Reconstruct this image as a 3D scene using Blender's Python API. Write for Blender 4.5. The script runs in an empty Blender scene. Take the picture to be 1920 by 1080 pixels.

________________________________________

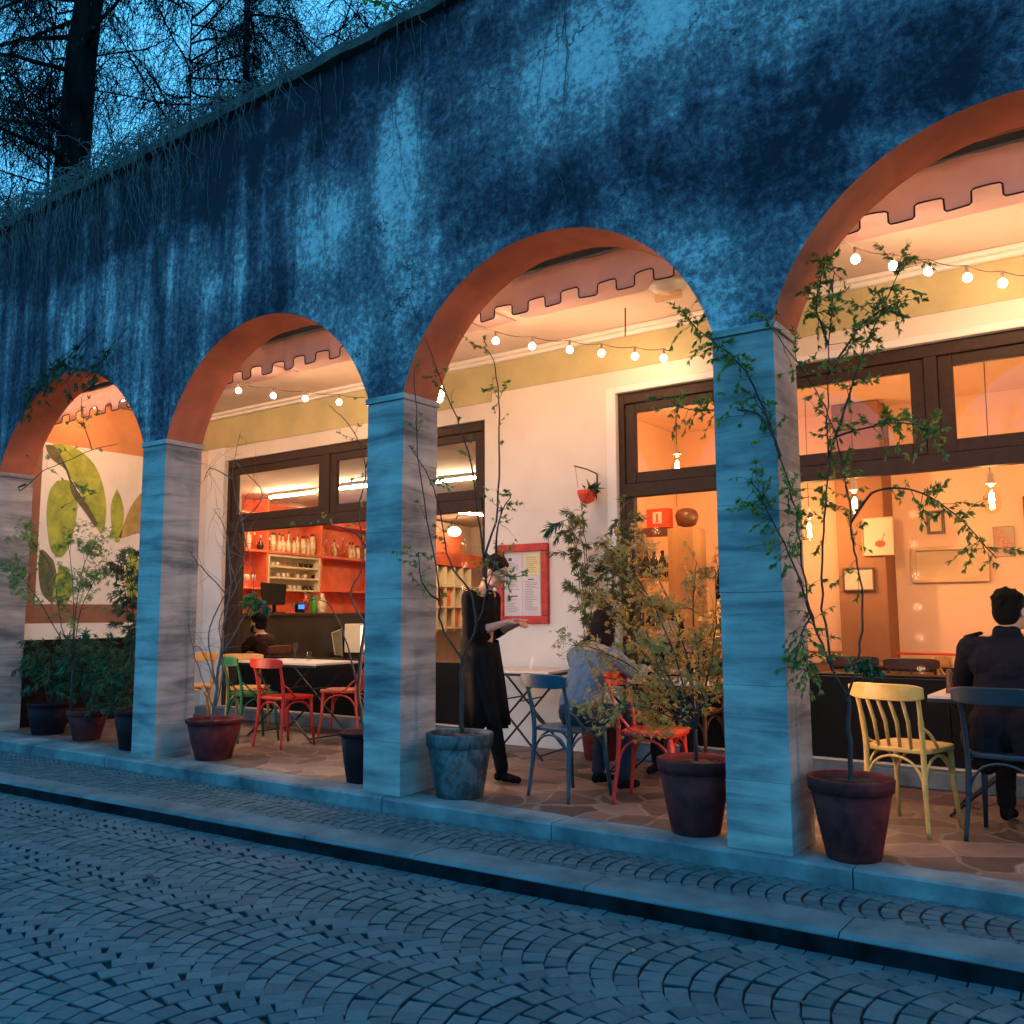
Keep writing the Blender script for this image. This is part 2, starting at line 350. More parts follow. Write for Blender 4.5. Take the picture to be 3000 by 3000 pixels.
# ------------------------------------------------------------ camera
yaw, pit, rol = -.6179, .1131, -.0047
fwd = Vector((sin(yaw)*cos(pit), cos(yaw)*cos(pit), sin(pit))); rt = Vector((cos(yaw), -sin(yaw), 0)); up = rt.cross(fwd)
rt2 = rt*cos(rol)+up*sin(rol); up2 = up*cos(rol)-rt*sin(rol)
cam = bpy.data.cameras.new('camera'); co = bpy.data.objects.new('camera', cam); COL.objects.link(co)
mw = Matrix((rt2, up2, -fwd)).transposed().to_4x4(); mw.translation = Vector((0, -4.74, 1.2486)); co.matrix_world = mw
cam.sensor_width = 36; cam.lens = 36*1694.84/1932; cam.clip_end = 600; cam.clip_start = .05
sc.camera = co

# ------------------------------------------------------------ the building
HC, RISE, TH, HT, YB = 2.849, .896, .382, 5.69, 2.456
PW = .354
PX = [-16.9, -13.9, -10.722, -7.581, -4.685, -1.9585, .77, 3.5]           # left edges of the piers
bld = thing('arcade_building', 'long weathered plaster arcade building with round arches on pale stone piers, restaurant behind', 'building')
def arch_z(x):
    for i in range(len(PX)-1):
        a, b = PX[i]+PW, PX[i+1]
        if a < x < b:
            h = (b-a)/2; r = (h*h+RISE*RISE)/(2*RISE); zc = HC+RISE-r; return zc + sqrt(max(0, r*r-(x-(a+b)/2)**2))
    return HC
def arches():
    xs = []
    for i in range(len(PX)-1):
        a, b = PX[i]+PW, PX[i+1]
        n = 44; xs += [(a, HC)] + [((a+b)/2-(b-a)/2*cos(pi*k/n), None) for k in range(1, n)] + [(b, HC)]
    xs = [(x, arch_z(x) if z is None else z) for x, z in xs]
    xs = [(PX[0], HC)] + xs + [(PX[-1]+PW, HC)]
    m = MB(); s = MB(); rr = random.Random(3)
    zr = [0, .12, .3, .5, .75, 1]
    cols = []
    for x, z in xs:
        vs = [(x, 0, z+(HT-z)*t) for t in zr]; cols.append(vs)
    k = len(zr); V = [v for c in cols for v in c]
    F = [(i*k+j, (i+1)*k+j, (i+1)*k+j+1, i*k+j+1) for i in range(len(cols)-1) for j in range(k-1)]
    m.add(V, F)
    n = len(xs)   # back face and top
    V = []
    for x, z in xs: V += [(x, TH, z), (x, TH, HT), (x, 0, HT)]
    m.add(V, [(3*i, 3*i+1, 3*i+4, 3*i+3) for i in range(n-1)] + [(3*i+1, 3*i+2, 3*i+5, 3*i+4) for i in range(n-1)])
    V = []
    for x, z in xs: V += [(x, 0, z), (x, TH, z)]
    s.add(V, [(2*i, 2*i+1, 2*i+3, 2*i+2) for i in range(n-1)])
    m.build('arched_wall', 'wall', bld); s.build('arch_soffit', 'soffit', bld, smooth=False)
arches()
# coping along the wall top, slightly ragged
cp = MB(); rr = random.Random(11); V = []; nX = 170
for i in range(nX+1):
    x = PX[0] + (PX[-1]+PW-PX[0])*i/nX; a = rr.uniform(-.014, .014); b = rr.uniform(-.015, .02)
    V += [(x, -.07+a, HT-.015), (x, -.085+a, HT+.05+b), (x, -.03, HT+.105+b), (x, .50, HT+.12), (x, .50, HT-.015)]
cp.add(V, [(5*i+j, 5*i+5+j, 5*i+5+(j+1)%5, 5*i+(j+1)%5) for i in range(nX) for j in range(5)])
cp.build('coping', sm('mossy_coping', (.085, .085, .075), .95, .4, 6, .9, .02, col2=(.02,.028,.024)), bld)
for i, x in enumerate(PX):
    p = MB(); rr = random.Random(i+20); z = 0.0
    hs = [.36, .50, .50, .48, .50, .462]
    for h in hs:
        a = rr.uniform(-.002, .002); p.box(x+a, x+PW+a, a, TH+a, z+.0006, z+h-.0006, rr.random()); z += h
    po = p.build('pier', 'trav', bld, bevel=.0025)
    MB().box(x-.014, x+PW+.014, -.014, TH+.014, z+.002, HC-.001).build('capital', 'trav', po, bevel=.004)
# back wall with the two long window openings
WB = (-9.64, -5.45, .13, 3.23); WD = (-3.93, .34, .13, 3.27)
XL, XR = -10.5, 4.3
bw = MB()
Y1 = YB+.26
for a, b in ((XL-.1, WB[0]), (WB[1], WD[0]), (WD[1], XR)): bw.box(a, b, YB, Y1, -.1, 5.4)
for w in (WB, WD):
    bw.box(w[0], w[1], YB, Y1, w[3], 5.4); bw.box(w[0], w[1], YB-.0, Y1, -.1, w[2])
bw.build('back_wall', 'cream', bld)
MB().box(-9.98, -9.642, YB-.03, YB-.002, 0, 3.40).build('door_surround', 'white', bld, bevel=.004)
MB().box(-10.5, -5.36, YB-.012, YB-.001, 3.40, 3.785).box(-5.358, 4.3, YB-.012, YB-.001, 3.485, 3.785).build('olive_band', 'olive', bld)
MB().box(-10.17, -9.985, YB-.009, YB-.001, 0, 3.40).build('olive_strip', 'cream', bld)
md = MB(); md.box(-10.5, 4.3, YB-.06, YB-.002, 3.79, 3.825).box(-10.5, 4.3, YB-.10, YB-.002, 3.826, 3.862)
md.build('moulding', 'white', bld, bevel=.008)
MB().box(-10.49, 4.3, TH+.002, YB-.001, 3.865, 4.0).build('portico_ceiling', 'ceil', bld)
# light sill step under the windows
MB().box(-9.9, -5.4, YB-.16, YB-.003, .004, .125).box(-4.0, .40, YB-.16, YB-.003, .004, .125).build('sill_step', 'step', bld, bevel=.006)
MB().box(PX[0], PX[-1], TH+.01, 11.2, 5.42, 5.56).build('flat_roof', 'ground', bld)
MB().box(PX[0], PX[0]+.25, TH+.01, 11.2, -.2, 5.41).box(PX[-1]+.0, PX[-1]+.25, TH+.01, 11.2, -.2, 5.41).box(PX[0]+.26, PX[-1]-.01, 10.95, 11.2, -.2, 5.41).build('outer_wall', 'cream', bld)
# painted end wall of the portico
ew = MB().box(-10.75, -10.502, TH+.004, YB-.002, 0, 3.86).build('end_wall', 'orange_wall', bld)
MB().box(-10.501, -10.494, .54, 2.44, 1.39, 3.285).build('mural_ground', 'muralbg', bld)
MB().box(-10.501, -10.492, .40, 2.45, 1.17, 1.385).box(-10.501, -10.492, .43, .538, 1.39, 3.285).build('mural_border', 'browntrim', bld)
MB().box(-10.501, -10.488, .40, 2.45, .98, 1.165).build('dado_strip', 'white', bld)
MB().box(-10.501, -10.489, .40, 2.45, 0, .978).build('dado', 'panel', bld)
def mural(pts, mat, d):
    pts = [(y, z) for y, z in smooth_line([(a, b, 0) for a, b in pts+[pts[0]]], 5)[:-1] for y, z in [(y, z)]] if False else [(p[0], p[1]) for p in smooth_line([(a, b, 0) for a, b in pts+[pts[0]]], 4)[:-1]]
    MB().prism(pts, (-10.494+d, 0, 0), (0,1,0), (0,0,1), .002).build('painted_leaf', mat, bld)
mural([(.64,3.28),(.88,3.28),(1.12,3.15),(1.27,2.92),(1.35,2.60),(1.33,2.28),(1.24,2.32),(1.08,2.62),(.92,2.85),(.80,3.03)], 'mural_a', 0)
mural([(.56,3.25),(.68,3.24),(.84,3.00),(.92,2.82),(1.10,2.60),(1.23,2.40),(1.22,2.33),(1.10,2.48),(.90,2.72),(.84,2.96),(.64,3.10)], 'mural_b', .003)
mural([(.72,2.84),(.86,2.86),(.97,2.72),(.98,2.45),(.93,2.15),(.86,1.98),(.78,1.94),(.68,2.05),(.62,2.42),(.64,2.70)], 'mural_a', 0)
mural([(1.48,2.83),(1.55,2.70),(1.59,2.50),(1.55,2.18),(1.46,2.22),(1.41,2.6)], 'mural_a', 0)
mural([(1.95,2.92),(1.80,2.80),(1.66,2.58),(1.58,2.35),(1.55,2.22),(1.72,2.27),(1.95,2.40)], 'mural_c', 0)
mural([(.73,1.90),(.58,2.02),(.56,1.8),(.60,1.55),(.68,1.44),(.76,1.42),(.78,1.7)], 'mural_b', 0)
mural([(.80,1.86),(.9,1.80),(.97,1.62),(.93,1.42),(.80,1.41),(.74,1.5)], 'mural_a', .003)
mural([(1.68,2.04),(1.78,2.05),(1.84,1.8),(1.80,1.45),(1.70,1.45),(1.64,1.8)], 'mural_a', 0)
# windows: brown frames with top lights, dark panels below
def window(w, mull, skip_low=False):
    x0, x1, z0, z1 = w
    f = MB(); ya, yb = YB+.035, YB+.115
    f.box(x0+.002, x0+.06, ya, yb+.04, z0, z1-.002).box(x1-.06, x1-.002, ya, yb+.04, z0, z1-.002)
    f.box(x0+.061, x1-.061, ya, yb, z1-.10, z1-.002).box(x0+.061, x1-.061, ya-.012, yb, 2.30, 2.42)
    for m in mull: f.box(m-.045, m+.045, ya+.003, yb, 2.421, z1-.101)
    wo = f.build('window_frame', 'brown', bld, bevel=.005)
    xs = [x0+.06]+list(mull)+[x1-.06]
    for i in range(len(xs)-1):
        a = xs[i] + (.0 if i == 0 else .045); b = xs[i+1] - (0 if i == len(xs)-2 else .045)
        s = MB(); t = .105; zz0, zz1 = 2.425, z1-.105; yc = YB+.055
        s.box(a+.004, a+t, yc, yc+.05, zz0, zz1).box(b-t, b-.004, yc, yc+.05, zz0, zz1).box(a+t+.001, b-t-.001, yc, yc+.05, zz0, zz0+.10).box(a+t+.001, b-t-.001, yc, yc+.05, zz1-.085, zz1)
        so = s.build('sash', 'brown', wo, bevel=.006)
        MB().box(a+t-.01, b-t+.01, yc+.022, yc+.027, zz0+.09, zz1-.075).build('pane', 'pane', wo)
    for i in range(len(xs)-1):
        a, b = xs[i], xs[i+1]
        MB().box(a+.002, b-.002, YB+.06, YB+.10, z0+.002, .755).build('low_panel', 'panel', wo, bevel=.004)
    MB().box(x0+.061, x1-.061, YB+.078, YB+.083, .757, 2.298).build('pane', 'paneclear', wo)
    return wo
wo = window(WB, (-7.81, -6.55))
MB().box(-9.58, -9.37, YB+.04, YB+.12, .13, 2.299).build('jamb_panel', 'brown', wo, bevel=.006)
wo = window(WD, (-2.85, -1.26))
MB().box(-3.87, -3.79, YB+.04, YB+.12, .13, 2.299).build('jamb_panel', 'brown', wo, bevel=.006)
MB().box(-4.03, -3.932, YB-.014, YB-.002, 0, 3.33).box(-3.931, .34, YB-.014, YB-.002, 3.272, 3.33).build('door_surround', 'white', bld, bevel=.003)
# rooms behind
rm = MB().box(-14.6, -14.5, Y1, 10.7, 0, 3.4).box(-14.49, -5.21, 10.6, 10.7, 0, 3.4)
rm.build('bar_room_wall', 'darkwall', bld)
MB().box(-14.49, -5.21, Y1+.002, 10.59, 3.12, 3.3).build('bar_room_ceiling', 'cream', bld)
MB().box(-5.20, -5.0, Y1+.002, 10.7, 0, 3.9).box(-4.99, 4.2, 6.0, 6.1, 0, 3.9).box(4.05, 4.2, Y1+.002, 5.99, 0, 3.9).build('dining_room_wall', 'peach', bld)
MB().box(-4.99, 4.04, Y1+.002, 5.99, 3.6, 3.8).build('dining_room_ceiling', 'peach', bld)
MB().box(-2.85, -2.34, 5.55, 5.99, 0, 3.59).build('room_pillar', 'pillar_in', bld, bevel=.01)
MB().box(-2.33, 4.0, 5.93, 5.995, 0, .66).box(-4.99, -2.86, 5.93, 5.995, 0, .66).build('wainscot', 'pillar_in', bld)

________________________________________

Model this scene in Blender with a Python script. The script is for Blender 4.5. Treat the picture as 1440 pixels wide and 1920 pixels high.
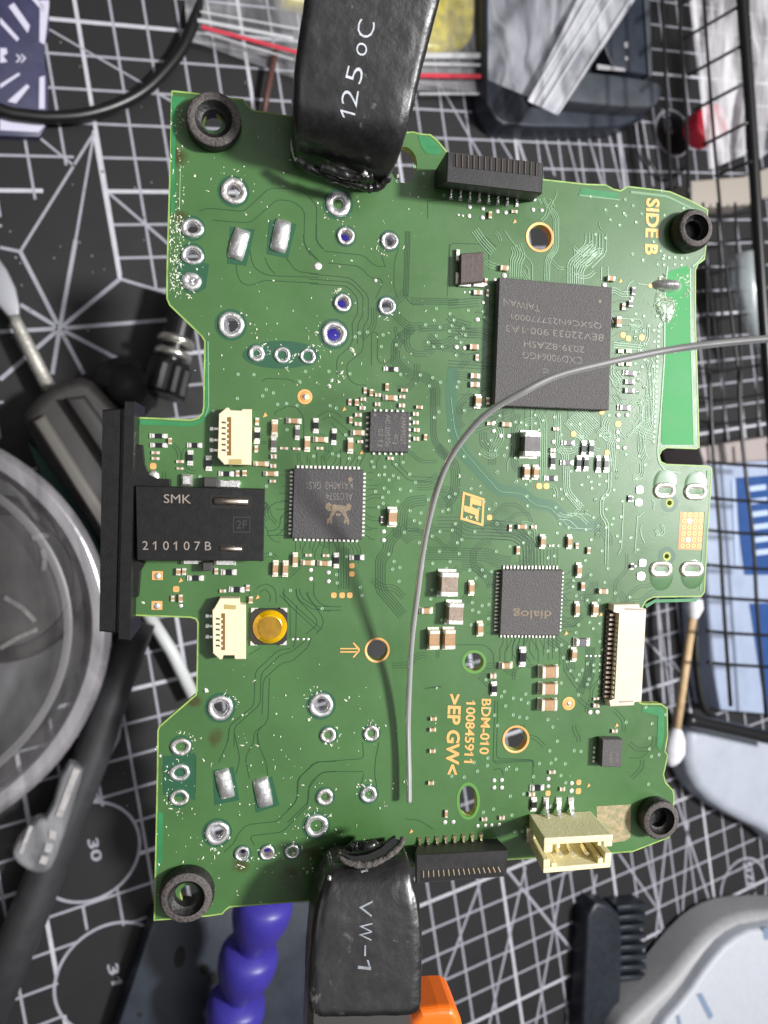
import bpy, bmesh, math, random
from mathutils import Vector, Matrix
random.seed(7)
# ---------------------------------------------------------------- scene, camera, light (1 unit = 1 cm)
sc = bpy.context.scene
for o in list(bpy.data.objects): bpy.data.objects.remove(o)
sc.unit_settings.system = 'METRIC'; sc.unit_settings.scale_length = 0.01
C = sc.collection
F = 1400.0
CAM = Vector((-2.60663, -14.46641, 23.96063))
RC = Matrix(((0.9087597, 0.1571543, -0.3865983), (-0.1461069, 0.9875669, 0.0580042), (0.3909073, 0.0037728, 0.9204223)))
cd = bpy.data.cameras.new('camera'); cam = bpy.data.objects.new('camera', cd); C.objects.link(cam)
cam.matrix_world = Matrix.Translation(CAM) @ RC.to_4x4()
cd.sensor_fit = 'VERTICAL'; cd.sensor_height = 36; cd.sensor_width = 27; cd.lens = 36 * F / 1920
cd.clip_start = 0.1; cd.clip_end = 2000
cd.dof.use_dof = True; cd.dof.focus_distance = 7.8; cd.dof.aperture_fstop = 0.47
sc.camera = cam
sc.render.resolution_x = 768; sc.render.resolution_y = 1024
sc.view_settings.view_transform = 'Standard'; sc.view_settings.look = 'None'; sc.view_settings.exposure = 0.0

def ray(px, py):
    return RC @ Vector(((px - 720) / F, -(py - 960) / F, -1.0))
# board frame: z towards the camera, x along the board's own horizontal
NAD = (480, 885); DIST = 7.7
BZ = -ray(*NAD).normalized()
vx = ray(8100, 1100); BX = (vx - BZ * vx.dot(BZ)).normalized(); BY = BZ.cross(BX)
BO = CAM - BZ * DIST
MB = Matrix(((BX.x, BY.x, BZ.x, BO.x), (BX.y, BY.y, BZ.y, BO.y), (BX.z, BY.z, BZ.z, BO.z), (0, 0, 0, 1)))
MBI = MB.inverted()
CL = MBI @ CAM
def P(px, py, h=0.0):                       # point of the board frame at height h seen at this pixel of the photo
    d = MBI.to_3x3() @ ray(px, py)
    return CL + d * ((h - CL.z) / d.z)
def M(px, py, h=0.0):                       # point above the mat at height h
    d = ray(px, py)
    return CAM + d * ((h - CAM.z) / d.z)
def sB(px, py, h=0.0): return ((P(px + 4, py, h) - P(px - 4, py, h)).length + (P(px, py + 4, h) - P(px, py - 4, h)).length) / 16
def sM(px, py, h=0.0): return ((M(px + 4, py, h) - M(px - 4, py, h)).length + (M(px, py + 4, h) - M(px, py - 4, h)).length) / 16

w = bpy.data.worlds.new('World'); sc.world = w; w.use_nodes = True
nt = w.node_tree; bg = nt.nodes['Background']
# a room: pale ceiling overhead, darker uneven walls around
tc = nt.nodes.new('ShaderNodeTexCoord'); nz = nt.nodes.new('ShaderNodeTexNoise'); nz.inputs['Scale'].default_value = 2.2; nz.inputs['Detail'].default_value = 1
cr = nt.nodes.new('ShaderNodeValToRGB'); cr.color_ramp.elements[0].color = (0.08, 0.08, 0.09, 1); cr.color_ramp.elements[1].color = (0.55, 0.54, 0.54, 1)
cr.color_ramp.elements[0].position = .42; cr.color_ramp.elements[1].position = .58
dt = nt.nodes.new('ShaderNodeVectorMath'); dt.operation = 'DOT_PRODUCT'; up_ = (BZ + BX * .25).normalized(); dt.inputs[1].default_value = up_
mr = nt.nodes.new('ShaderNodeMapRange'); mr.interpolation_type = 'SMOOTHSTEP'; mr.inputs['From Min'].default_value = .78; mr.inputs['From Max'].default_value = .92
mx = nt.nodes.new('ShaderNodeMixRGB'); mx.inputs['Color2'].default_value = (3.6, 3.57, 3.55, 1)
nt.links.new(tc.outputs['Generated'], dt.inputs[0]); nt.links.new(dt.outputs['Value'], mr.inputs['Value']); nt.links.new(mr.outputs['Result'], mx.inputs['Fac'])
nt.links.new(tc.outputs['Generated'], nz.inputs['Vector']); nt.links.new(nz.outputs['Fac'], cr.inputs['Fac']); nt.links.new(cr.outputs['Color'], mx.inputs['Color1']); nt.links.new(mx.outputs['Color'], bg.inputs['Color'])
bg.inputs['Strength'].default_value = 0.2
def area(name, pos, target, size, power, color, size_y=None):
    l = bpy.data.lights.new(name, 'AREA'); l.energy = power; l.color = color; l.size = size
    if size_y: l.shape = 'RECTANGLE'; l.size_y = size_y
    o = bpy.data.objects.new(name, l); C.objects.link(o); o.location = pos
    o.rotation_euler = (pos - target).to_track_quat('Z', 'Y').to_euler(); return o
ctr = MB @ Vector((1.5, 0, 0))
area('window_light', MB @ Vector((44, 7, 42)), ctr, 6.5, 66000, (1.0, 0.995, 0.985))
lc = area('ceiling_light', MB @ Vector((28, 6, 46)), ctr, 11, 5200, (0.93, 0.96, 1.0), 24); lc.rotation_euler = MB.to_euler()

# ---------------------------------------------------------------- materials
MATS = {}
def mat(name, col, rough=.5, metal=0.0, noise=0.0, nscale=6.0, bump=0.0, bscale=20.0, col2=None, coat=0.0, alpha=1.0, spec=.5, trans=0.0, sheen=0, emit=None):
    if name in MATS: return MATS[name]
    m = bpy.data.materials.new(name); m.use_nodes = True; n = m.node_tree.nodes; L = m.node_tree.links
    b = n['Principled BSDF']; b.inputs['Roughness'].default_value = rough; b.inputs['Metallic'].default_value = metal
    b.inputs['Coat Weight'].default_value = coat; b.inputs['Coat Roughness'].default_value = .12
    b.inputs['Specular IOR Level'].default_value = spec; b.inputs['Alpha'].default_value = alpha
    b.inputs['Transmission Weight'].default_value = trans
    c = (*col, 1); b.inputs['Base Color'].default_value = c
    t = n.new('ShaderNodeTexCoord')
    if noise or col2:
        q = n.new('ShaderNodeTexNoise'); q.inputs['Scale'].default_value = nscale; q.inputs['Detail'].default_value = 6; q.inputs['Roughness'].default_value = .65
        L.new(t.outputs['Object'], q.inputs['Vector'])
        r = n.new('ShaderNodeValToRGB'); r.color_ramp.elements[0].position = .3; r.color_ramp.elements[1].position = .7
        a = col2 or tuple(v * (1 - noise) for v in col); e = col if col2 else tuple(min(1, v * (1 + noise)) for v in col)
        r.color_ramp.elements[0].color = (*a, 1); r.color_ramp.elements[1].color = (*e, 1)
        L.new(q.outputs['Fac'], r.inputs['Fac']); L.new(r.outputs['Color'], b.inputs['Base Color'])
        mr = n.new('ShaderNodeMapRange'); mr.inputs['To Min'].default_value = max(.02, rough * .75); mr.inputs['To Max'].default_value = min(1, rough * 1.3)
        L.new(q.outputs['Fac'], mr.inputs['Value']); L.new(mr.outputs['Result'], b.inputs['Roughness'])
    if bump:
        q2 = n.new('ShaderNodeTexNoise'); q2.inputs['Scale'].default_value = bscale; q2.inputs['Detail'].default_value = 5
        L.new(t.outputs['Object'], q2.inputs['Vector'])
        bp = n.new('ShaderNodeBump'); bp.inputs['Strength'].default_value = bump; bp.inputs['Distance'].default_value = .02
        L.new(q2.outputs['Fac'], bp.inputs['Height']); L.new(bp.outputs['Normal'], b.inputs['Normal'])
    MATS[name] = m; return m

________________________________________

- _EXERCISE DETAILS_
Repeat these lines exactly and nothing more: the one containing "Keep writing the", the one containing "sc.camera = co", and all the lines between.

- _ANSWER FOR THIS EXERCISE_
Keep writing the Blender script for this image. This is part 2, starting at line 350. More parts follow. Write for Blender 4.5. Take the picture to be 3000 by 3000 pixels.
# ------------------------------------------------------------ camera
yaw, pit, rol = -.6179, .1131, -.0047
fwd = Vector((sin(yaw)*cos(pit), cos(yaw)*cos(pit), sin(pit))); rt = Vector((cos(yaw), -sin(yaw), 0)); up = rt.cross(fwd)
rt2 = rt*cos(rol)+up*sin(rol); up2 = up*cos(rol)-rt*sin(rol)
cam = bpy.data.cameras.new('camera'); co = bpy.data.objects.new('camera', cam); COL.objects.link(co)
mw = Matrix((rt2, up2, -fwd)).transposed().to_4x4(); mw.translation = Vector((0, -4.74, 1.2486)); co.matrix_world = mw
cam.sensor_width = 36; cam.lens = 36*1694.84/1932; cam.clip_end = 600; cam.clip_start = .05
sc.camera = co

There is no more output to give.